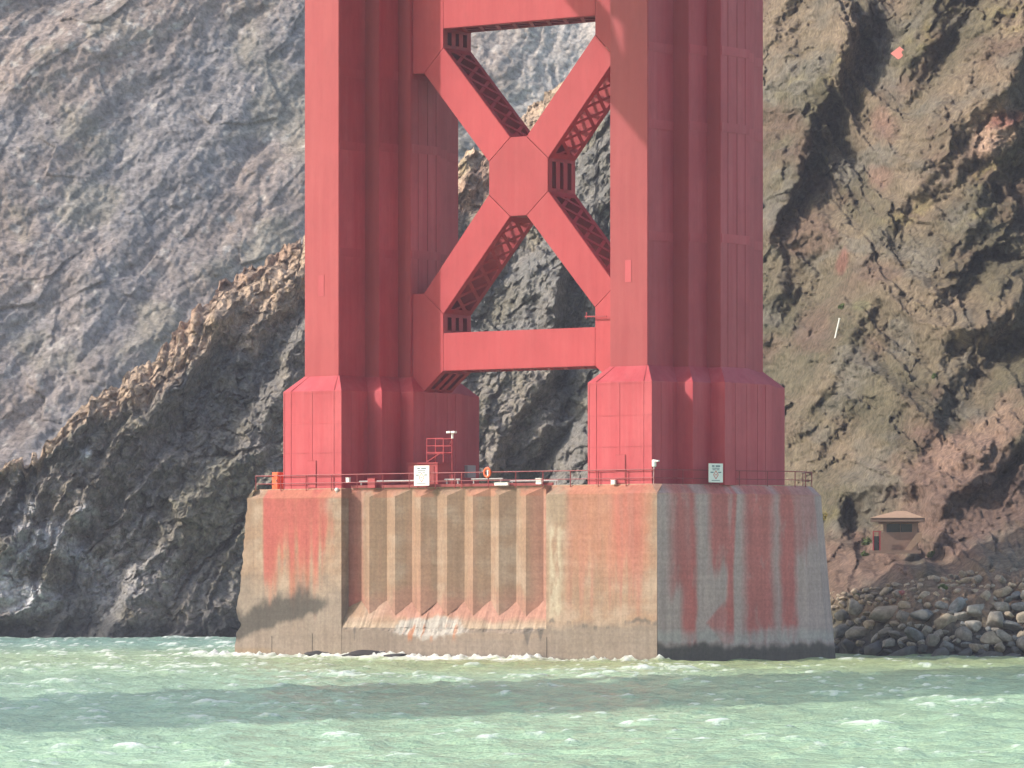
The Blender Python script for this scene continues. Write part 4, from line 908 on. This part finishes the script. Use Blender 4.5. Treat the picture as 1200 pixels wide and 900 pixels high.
# ------------------------------------------------------------------ hut, marker board, post and shrubs on the slope
def wthing(name, label, cat, loc, rz=0.0, group=None):
    o = bpy.data.objects.new(name, None); col.objects.link(o); o.location = loc; o.rotation_euler.z = rz; return tag(o, label, cat, group)
M['tanwall'] = simple('tan_plaster', (0.26, 0.17, 0.13), 0.85, 0.2, 4.0); M['tanroof'] = simple('tan_roof', (0.37, 0.24, 0.165), 0.85, 0.2, 3.0)
HY = 371.5; hutx = (1052 - 600) / F_PX * HY; hz = CAM_H + (HORIZON - 645) / F_PX * HY
h = wthing('lookout_hut', 'small tan hut with hipped roof and window band on the slope', 'hut', (hutx, HY, hz), R(-6))
wl = MB().box((0.0, 1.4, 0.70), (3.0, 2.8, 1.40)).build('wall', M['tanwall'], h)
MB().box((1.3, 1.4, 1.725), (0.40, 2.8, 0.65)).build('pier', M['tanwall'], wl); MB().box((-0.98, 1.4, 1.725), (0.26, 2.8, 0.65)).build('pier', M['tanwall'], wl); MB().box((0, 1.4, 2.13), (3.0, 2.8, 0.16)).build('lintel', M['tanwall'], wl)
wn = MB().box((0.13, 0.35, 1.725), (1.96, 0.04, 0.64)).build('window', M['dark'], h); MB().box((0.2, 0.31, 1.725), (0.05, 0.05, 0.64)).build('mullion', M['tanwall'], wn)
rf = MB().prism([(-2.05, -0.55), (2.0, -0.55), (2.0, 3.3), (-2.05, 3.3)], 2.215, 2.5).build('roof', M['tanwall'], h)
e = [(-2.1, -0.62, 2.502), (2.05, -0.62, 2.502), (2.05, 3.35, 2.502), (-2.1, 3.35, 2.502), (-0.2, 1.3, 3.05), (0.6, 1.3, 3.05)]
MB().add(e, [(0, 1, 5, 4), (1, 2, 5), (2, 3, 4, 5), (3, 0, 4), (0, 3, 2, 1)]).build('roof_slope', M['tanroof'], rf)
MB().slab([(0.45, -0.1), (1.5, 1.35), (1.85, 1.35), (1.85, 0.9), (0.95, -0.1)], -0.7, -0.25).build('parapet', M['tanroof'], h)
MB().box((-0.2, -0.3, -0.12), (4.0, 1.4, 0.24)).build('floor_slab', M['tanwall'], h)
for x in (-1.85, -1.35): MB().bar((x, -0.45, 0), (x, -0.45, 1.5), 0.10, 0.10).build('post', M['maroon'], h)
MB().bar((-1.9, -0.45, 1.45), (-1.25, -0.45, 1.45), 0.08, 0.08).build('post', M['maroon'], h); MB().box((-1.65, 0.5, 0.55), (0.5, 1.0, 1.1)).build('door', M['dark'], h)
p = cliff_hit(1051, 63)
M['pink'] = simple('faded_red_board', (0.70, 0.22, 0.20), 0.6, 0.06)
t = wthing('marker_board', 'faded pink diamond marker board high on the right slope', 'marker', (p[0], p[1] - 1.2, p[2] - 0.9), R(-20))
MB().slab([(-0.75, 0.92), (0, 0.32), (0.78, 0.95), (0.1, 1.52)], -0.04, 0.04).build('board', M['pink'], t); MB().tube((0, 0.1, -0.8), (0, 0.1, 1.0), 0.05).build('post', M['grey'], t)
p = cliff_hit(980, 386)
t = wthing('white_post', 'leaning white post stuck in the right slope', 'post', (p[0], p[1] - 0.5, p[2] - 0.75))
MB().tube((-0.22, 0, -0.3), (0.2, 0, 1.55), 0.075).build('shaft', M['white'], t); MB().tube((0.2, 0, 1.55), (0.215, 0, 1.63), 0.09).build('cap', M['white'], t)
def leafmat(name, rgb):
    m = simple(name, rgb, 0.8, 0.35, 2.0); return m
M['leaf'] = leafmat('shrub_leaf', (0.10, 0.15, 0.035)); M['leafy'] = leafmat('yellow_shrub_leaf', (0.27, 0.22, 0.05)); M['wood'] = simple('shrub_stem', (0.10, 0.07, 0.05))
def shrub(px, py, wd, ht, mat, label):
    p = cliff_hit(px, py); t = wthing('shrub', label, 'shrub', (p[0], p[1] - 0.35, p[2] - ht * 0.4), 0, 'shrubs on the right slope')
    vs, fs = [], []
    for k in range(420):
        a, r_, q = rnd.uniform(0, 6.28), math.sqrt(rnd.random()), rnd.random()
        lob = 0.75 + 0.25 * math.sin(3 * a + px); c = Vector((wd / 2 * r_ * math.cos(a) * lob, wd / 3 * r_ * math.sin(a), ht * (0.1 + 0.9 * q * (1 - 0.6 * r_ * r_))))
        d1 = Vector((rnd.uniform(-1, 1), rnd.uniform(-1, 1), rnd.uniform(-0.6, 1))).normalized() * 0.09; d2 = d1.cross(Vector((rnd.uniform(-1, 1), rnd.uniform(-1, 1), rnd.uniform(-1, 1)))).normalized() * 0.045
        n = len(vs); vs += [c - d1, c + d2, c + d1, c - d2]; fs.append((n, n + 1, n + 2, n + 3))
    m = bpy.data.meshes.new('foliage'); m.from_pydata([tuple(v) for v in vs], [], fs); m.materials.append(mat); link('foliage', m, t)
    MB().tube((0, 0, -0.3), (0.05, 0, ht * 0.6), 0.05, 0.02, 6).build('stem', M['wood'], t)
for a in ((965, 607, 1.5, 0.9, M['leafy'], 'yellowish shrub beside the top right edge of the pier'), (1017, 637, 1.0, 0.9, M['leaf'], 'green shrub just left of the hut'), (1013, 650, 0.9, 0.6, M['leaf'], 'low green shrub below and left of the hut'),
          (1093, 650, 1.1, 0.6, M['leaf'], 'green shrub on the rocks right of the hut'), (1103, 688, 0.8, 0.45, M['leaf'], 'small green shrub above the riprap bank'), (1004, 697, 0.6, 0.3, M['leaf'], 'tiny green tuft on the dirt near the pier'),
          (1094, 440, 0.5, 0.45, M['leaf'], 'small bright shrub halfway up the right slope'), (986, 360, 0.9, 0.5, M['leaf'], 'green tuft under the red stained rocks')): shrub(*a)

# ------------------------------------------------------------------ air
hm = bpy.data.materials.new('sea_haze'); hm.use_nodes = True; N = hm.node_tree.nodes; L = hm.node_tree.links
for n_ in list(N):
    if n_.type == 'BSDF_PRINCIPLED': N.remove(n_)
pv = N.new('ShaderNodeVolumePrincipled'); pv.inputs['Color'].default_value = (0.80, 0.82, 1.0, 1); pv.inputs['Density'].default_value = 0.00016; pv.inputs['Anisotropy'].default_value = 0.0
L.new(pv.outputs[0], [n_ for n_ in N if n_.type == 'OUTPUT_MATERIAL'][0].inputs['Volume'])
hm.cycles.homogeneous_volume = True
hz_ = MB().box((0, 400, 55), (5200, 3000, 122)).build('haze', hm); tag(hz_, kind='stuff')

== EXERCISE DESCRIPTION ==
Set down all the data again exactly as above, pictures excluded.

== THE SOLUTION ==
The Blender Python script for this scene continues. Write part 4, from line 908 on. This part finishes the script. Use Blender 4.5. Treat the picture as 1200 pixels wide and 900 pixels high.
# ------------------------------------------------------------------ hut, marker board, post and shrubs on the slope
def wthing(name, label, cat, loc, rz=0.0, group=None):
    o = bpy.data.objects.new(name, None); col.objects.link(o); o.location = loc; o.rotation_euler.z = rz; return tag(o, label, cat, group)
M['tanwall'] = simple('tan_plaster', (0.26, 0.17, 0.13), 0.85, 0.2, 4.0); M['tanroof'] = simple('tan_roof', (0.37, 0.24, 0.165), 0.85, 0.2, 3.0)
HY = 371.5; hutx = (1052 - 600) / F_PX * HY; hz = CAM_H + (HORIZON - 645) / F_PX * HY
h = wthing('lookout_hut', 'small tan hut with hipped roof and window band on the slope', 'hut', (hutx, HY, hz), R(-6))
wl = MB().box((0.0, 1.4, 0.70), (3.0, 2.8, 1.40)).build('wall', M['tanwall'], h)
MB().box((1.3, 1.4, 1.725), (0.40, 2.8, 0.65)).build('pier', M['tanwall'], wl); MB().box((-0.98, 1.4, 1.725), (0.26, 2.8, 0.65)).build('pier', M['tanwall'], wl); MB().box((0, 1.4, 2.13), (3.0, 2.8, 0.16)).build('lintel', M['tanwall'], wl)
wn = MB().box((0.13, 0.35, 1.725), (1.96, 0.04, 0.64)).build('window', M['dark'], h); MB().box((0.2, 0.31, 1.725), (0.05, 0.05, 0.64)).build('mullion', M['tanwall'], wn)
rf = MB().prism([(-2.05, -0.55), (2.0, -0.55), (2.0, 3.3), (-2.05, 3.3)], 2.215, 2.5).build('roof', M['tanwall'], h)
e = [(-2.1, -0.62, 2.502), (2.05, -0.62, 2.502), (2.05, 3.35, 2.502), (-2.1, 3.35, 2.502), (-0.2, 1.3, 3.05), (0.6, 1.3, 3.05)]
MB().add(e, [(0, 1, 5, 4), (1, 2, 5), (2, 3, 4, 5), (3, 0, 4), (0, 3, 2, 1)]).build('roof_slope', M['tanroof'], rf)
MB().slab([(0.45, -0.1), (1.5, 1.35), (1.85, 1.35), (1.85, 0.9), (0.95, -0.1)], -0.7, -0.25).build('parapet', M['tanroof'], h)
MB().box((-0.2, -0.3, -0.12), (4.0, 1.4, 0.24)).build('floor_slab', M['tanwall'], h)
for x in (-1.85, -1.35): MB().bar((x, -0.45, 0), (x, -0.45, 1.5), 0.10, 0.10).build('post', M['maroon'], h)
MB().bar((-1.9, -0.45, 1.45), (-1.25, -0.45, 1.45), 0.08, 0.08).build('post', M['maroon'], h); MB().box((-1.65, 0.5, 0.55), (0.5, 1.0, 1.1)).build('door', M['dark'], h)
p = cliff_hit(1051, 63)
M['pink'] = simple('faded_red_board', (0.70, 0.22, 0.20), 0.6, 0.06)
t = wthing('marker_board', 'faded pink diamond marker board high on the right slope', 'marker', (p[0], p[1] - 1.2, p[2] - 0.9), R(-20))
MB().slab([(-0.75, 0.92), (0, 0.32), (0.78, 0.95), (0.1, 1.52)], -0.04, 0.04).build('board', M['pink'], t); MB().tube((0, 0.1, -0.8), (0, 0.1, 1.0), 0.05).build('post', M['grey'], t)
p = cliff_hit(980, 386)
t = wthing('white_post', 'leaning white post stuck in the right slope', 'post', (p[0], p[1] - 0.5, p[2] - 0.75))
MB().tube((-0.22, 0, -0.3), (0.2, 0, 1.55), 0.075).build('shaft', M['white'], t); MB().tube((0.2, 0, 1.55), (0.215, 0, 1.63), 0.09).build('cap', M['white'], t)
def leafmat(name, rgb):
    m = simple(name, rgb, 0.8, 0.35, 2.0); return m
M['leaf'] = leafmat('shrub_leaf', (0.10, 0.15, 0.035)); M['leafy'] = leafmat('yellow_shrub_leaf', (0.27, 0.22, 0.05)); M['wood'] = simple('shrub_stem', (0.10, 0.07, 0.05))
def shrub(px, py, wd, ht, mat, label):
    p = cliff_hit(px, py); t = wthing('shrub', label, 'shrub', (p[0], p[1] - 0.35, p[2] - ht * 0.4), 0, 'shrubs on the right slope')
    vs, fs = [], []
    for k in range(420):
        a, r_, q = rnd.uniform(0, 6.28), math.sqrt(rnd.random()), rnd.random()
        lob = 0.75 + 0.25 * math.sin(3 * a + px); c = Vector((wd / 2 * r_ * math.cos(a) * lob, wd / 3 * r_ * math.sin(a), ht * (0.1 + 0.9 * q * (1 - 0.6 * r_ * r_))))
        d1 = Vector((rnd.uniform(-1, 1), rnd.uniform(-1, 1), rnd.uniform(-0.6, 1))).normalized() * 0.09; d2 = d1.cross(Vector((rnd.uniform(-1, 1), rnd.uniform(-1, 1), rnd.uniform(-1, 1)))).normalized() * 0.045
        n = len(vs); vs += [c - d1, c + d2, c + d1, c - d2]; fs.append((n, n + 1, n + 2, n + 3))
    m = bpy.data.meshes.new('foliage'); m.from_pydata([tuple(v) for v in vs], [], fs); m.materials.append(mat); link('foliage', m, t)
    MB().tube((0, 0, -0.3), (0.05, 0, ht * 0.6), 0.05, 0.02, 6).build('stem', M['wood'], t)
for a in ((965, 607, 1.5, 0.9, M['leafy'], 'yellowish shrub beside the top right edge of the pier'), (1017, 637, 1.0, 0.9, M['leaf'], 'green shrub just left of the hut'), (1013, 650, 0.9, 0.6, M['leaf'], 'low green shrub below and left of the hut'),
          (1093, 650, 1.1, 0.6, M['leaf'], 'green shrub on the rocks right of the hut'), (1103, 688, 0.8, 0.45, M['leaf'], 'small green shrub above the riprap bank'), (1004, 697, 0.6, 0.3, M['leaf'], 'tiny green tuft on the dirt near the pier'),
          (1094, 440, 0.5, 0.45, M['leaf'], 'small bright shrub halfway up the right slope'), (986, 360, 0.9, 0.5, M['leaf'], 'green tuft under the red stained rocks')): shrub(*a)

# ------------------------------------------------------------------ air
hm = bpy.data.materials.new('sea_haze'); hm.use_nodes = True; N = hm.node_tree.nodes; L = hm.node_tree.links
for n_ in list(N):
    if n_.type == 'BSDF_PRINCIPLED': N.remove(n_)
pv = N.new('ShaderNodeVolumePrincipled'); pv.inputs['Color'].default_value = (0.80, 0.82, 1.0, 1); pv.inputs['Density'].default_value = 0.00016; pv.inputs['Anisotropy'].default_value = 0.0
L.new(pv.outputs[0], [n_ for n_ in N if n_.type == 'OUTPUT_MATERIAL'][0].inputs['Volume'])
hm.cycles.homogeneous_volume = True
hz_ = MB().box((0, 400, 55), (5200, 3000, 122)).build('haze', hm); tag(hz_, kind='stuff')